En jetant un regard en arrière, il nous sera toujours facile de découvrir les commencements du déclin ; d’abord ce sont les plaintes, le mécontentement — comme dans le cas d’Absalom — qui le signalent ; ensuite peut-être le désir, sous prétexte de santé, de devoirs de famille, de besoin de solitude, de nous préparer quelque part une retraite agréable, ou bien encore de nous soustraire aux ennuis, à la responsabilité de l’Église, et même de l’évangélisation. Peu importe sous quelle forme il apparaît, le commencement est toujours le même ; on vise à se procurer quelque chose qu’on ne possède pas, ou à devenir soi-même un centre ; qu’il s’agisse des aises de la chair comme chez Samson, ou de l’orgueilleuse importance du moi comme dans Jonas. Christ est tenté : on ne se repose pas en Lui, comme suffisant pleinement à la vie et au cœur. Et qu’on ne dise pas que bien d’autres agissent ainsi, ou même peut-être font pis encore. C’est vrai ; mais voici la différence : c’est qu’ils en ont toujours été là. Si quelqu’un n’a jamais fait de progrès spirituel et n’a jamais beaucoup avancé dans la lumière, on ne saurait proprement appeler sa recherche de lui-même un déclin. Je parle ici de ceux qui ont avancé, et qui ont ensuite rétrogradé de la position avancée qu’ils avaient eue en un temps.
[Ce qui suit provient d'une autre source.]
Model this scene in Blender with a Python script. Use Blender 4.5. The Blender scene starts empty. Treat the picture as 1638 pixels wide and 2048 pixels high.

Veuille le Seigneur nous accorder toute grâce pour discerner les premiers symptômes du mal. Et alors nous serons guidés par Sa grâce dans une bien heureuse dépendance de Christ, nous ferons Sa volonté, nous vérifierons en nous-mêmes l’efficace de cette promesse : « Je ne te laisserai point et je ne t’abandonnerai point », et nous expérimenterons comment, au milieu de tout, Son bâton et Sa houlette suffisent richement à nous consoler.